On any given night, there are approximately 300,000 veterans living on the streets or in shelters in the U.S. Veterans are twice as likely as other Americans to become chronically homeless, according to statistics published by the Department of Veterans Affairs (VA) and the National Coalition for Homeless Veterans.

While state and federal agencies work tirelessly to combat the matter, many programs currently in place are typically understaffed or underfunded and have no lasting effect on the veteran homeless population.


Phoenix Mayor Greg Stanton discusses efforts to bring chronic veteran homelessness to an end by 2014. Photo Christopher Di Virgilio | PN Online.

But for one U.S. city, chronic veteran homelessness may soon be a thing of the past. Senator John McCain, R-Ariz., joined Phoenix Mayor Greg Stanton during the Phoenix Veterans Day celebration to announce the city’s goal of ending chronic veteran homelessness.

Mayor Stanton addressed veterans and parade-goers and proclaimed November as “Bring them Home” month, and announced the city’s goal to bring chronic veteran homelessness to an end as early as February 2014.

Phoenix teamed up with Project H3, a community collaboration coordinated by the Arizona Coalition to End Homelessness, partner organizations, countless volunteers and community leaders to create Project H3Vets. Together they will be placing the remaining 56 homeless veterans into temporary shelters, with plans for permanent housing.

Project H3 Vets works in conjunction with government leaders, supporting nonprofits and faith community partners. The initiative is aligned nationally with the 100,000 Homes Campaign and the National Homeless Veterans Outreach Campaign.

“When we started out, more than 250 homeless veterans had been living on the streets of Phoenix for an average of 8 years,” says Stanton. “We finally decided that this would be our highest priority in ending chronic veteran homelessness and started working as a team.”

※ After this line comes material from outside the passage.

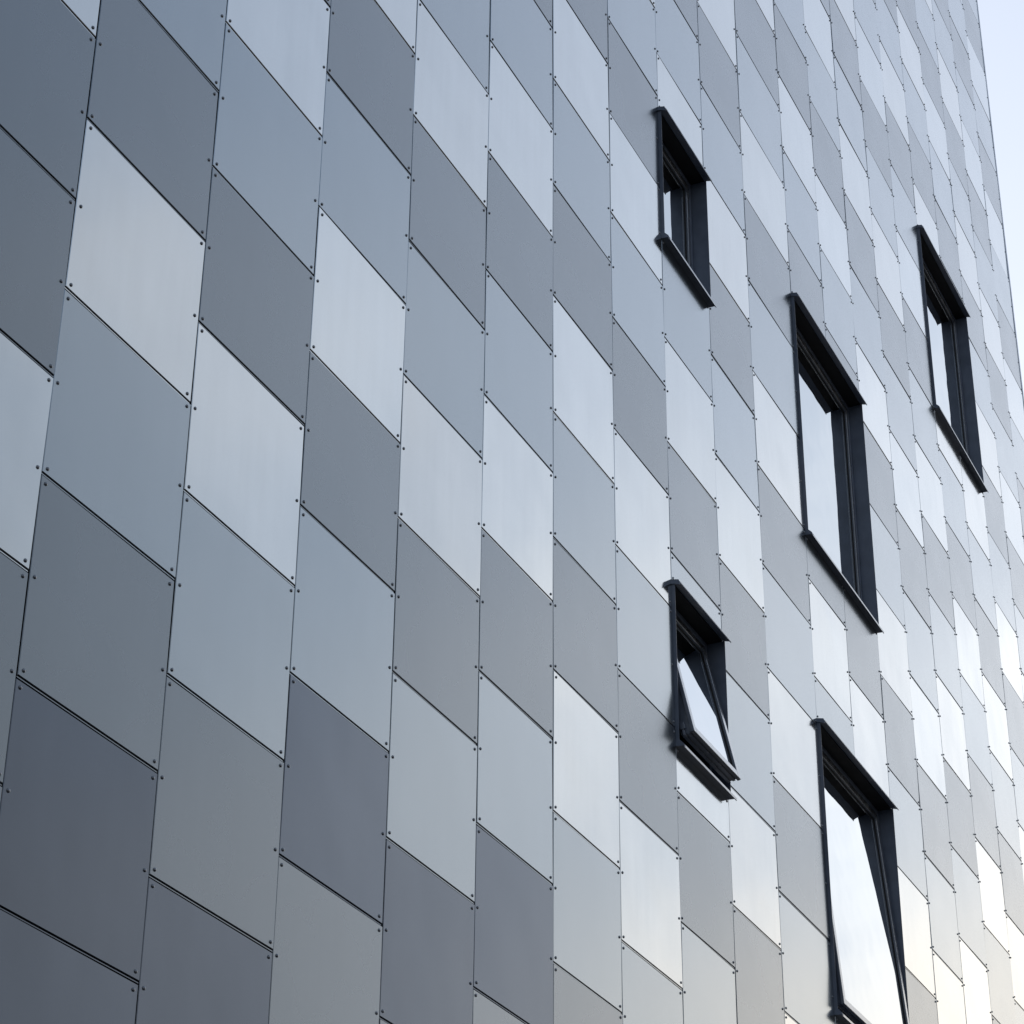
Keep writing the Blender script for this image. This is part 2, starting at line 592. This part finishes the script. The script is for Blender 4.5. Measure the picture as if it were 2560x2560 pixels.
# ----------------------------------------------------------------- windows
def make_window(ul, ur, vh, vs_, ang, label):
    xl, xr, zt, zb = ul * SU, ur * SU, zv(vh), zv(vs_)
    W = xr - xl
    L = (xl, 0.0, zb)                     # local origin: lower left corner of the opening
    H = zt - zb
    # fixed frame ring is the part itself
    bm = bmesh.new()
    ring(bm, 0.004, W - 0.004, 0.004, H - 0.020, 0.034, 0.095, 0.20)
    win = bm_obj('window', bm, ANTHRACITE, building, L)
    win['label'] = label
    # dark room behind
    bm = bmesh.new()
    box(bm, 0.001, W - 0.001, 0.85, 0.90, 0.001, H - 0.001)
    box(bm, -0.05, 0.0, 0.305, 0.90, 0, H)
    box(bm, W, W + 0.05, 0.305, 0.90, 0, H)
    box(bm, 0, W, 0.305, 0.85, -0.05, 0.0)
    box(bm, 0, W, 0.305, 0.85, H, H + 0.05)
    bm_obj('room', bm, ROOM, win)
    # side linings with a proud outer fin
    for x0, x1, proud in ((0.0005, 0.0035, 0.022), (W - 0.0035, W - 0.0005, 0.018)):
        bm = bmesh.new()
        box(bm, x0, x1, -proud, 0.0945, -0.004, H - 0.016)
        bm_obj('jamb', bm, ANTHRACITE, win)
    # hood: folded sheet with a drop lip, soffit behind it
    bm = bmesh.new()
    t = 0.0025
    prof = [(0.030, 0.0), (-0.0555, -0.022), (-0.0575, -0.036),
            (-0.0575 + t, -0.036), (-0.0545 + t, -0.0225 - t), (0.030, -t)]
    prism(bm, prof, -0.004, W + 0.004)
    prism(bm, [(0.0, 0.001), (-0.049, -0.010), (-0.056, -0.030), (-0.058, -0.046), (-0.024, -0.034), (0.0, -0.030)], -0.0075, -0.0042)
    bm_obj('hood', bm, ANTHRACITE, win, (0, 0, H))
    bm = bmesh.new()
    box(bm, 0.004, W - 0.004, -0.002, 0.094, -0.019, -0.012)
    bm_obj('soffit', bm, GASKET_SHADE, win, (0, 0, H))  # shade under the hood painted in: black instead of the frame paint
    # sill: sloping sheet with a front lip and closed upstand at the ends
    bm = bmesh.new()
    prof = [(0.094, 0.010), (0.0, -0.004), (-0.048, -0.024), (-0.050, -0.030), (-0.050, -0.046),
            (-0.0478, -0.046), (-0.046, -0.032), (-0.002, -0.030), (0.028, -0.030), (0.094, -0.004)]
    prism(bm, prof, 0.0005, W + 0.004)
    cap = [(0.0, 0.012), (-0.027, 0.001), (-0.049, -0.023), (-0.052, -0.038), (0.0, -0.034)]
    prism(bm, cap, -0.0035, 0.0)
    prism(bm, [(0.03, 0.018), (-0.024, 0.004), (-0.047, -0.021), (-0.002, -0.0045)], 0.0005, 0.012)
    bm_obj('sill', bm, ANTHRACITE, win)
    bm = bmesh.new()
    box(bm, 0.014, W + 0.003, -0.0525, -0.0503, -0.045, -0.029)
    bm_obj('drip_edge', bm, RIM, win)
    bm = bmesh.new()
    box(bm, 0.004, W + 0.003, -0.0595, -0.0577, -0.031, -0.0245)
    bm_obj('drip_edge', bm, RIM, win, (0, 0, H))
    # sash, hung at its top edge
    g = 0.042
    x0, x1, h = g, W - g, H - 0.020 - g - 0.042
    pivot = Vector((0, 0.098, H - 0.020 - g))
    rot = Matrix.Translation(pivot) @ Matrix.Rotation(rad(-ang), 4, 'X')
    bm = bmesh.new()
    ring(bm, x0, x1, -h, 0.0, 0.046, 0.004, 0.022)
    ring(bm, x0 + 0.010, x1 - 0.010, -h + 0.010, -0.010, 0.060, 0.0225, 0.085)
    if ang:                               # grooves and rails under the open edge
        box(bm, x0 + 0.012, x1 - 0.012, 0.030, 0.048, -h + 0.003, -h + 0.0095)
        box(bm, x0 + 0.016, x1 - 0.016, 0.060, 0.080, -h + 0.0, -h + 0.0095)
    sash = bm_obj('sash', bm, SASH_PAINT, win)
    sash.matrix_local = rot
    bm = bmesh.new()
    ring(bm, x0, x1, -h, 0.0, 0.044, -0.001, 0.0035)
    rim = bm_obj('rim', bm, RIM, win)
    rim.matrix_local = rot
    bm = bmesh.new()
    ring(bm, x0 + 0.0462, x1 - 0.0462, -h + 0.0462, -0.0462, 0.006, 0.012, 0.0215)
    gk = bm_obj('gasket', bm, GASKET_SHADE, win)
    gk.matrix_local = rot
    bm = bmesh.new()
    box(bm, x0 + 0.047, x1 - 0.047, 0.018, 0.0222, -h + 0.047, -0.047)
    pane = bm_obj('pane', bm, GLASS, win)
    pane.matrix_local = rot
    if ang:
        bm = bmesh.new()
        box(bm, x0 - 0.012, x0 - 0.0005, 0.045, 0.075, -h + 0.03, -h + 0.075, 0.002)
        box(bm, x0 - 0.010, x0 + 0.02, 0.055, 0.068, -h - 0.008, -h + 0.03, 0.002)
        lt = bm_obj('latch', bm, SASH_PAINT, win)
        lt.matrix_local = rot
        # scissor stay between the fixed frame and the sash
        for sx in (x0 + 0.014, x1 - 0.026):
            a = rot @ Vector((sx, 0.08, -h * 0.55))
            b = Vector((sx, 0.12, pivot.z - h * 0.25))
            d = b - a
            bm = bmesh.new()
            box(bm, -0.006, 0.006, -0.002, 0.002, 0, d.length)
            st = bm_obj('stay_arm', bm, SASH_PAINT, win)
            st.matrix_local = Matrix.Translation(a) @ d.to_track_quat('Z', 'Y').to_matrix().to_4x4()
    return win


for w in WIN:
    make_window(*w)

With help of dozens of volunteers, Phoenix conducted a census of sorts, fanning out across the city generally populated by homeless individuals.

The volunteers gather information on each person, to include the amount of time on the streets, their military status and any possible health concerns each person may be experiencing.

“That person you see on the street has probably been there for a long period of time,” says Stanton. “They’ve been living on the streets while we often pass them by, barely noticing that individual.”

For many of the homeless population, surviving on the street has been a way of life for more than a year. Some contributing factors to their situation arise from job loss or a healthcare crisis in which they have expenses they didn’t foresee and are suddenly in a situation where they lose their home.

“The project we’re working on with H3 … and we want to focus on ending homelessness among everyone … but the immediate project, and the one we’ve had great success on is dealing with the chronic homeless veteran population,” says Stanton.

“It’s an incredible and sad irony, that often, a condition that was caused as a result of military service is one of the main causes of their joblessness or even homelessness. It’s not acceptable to me and should not be acceptable to anyone, and we’ve got to continue to do more to make sure we fight that.”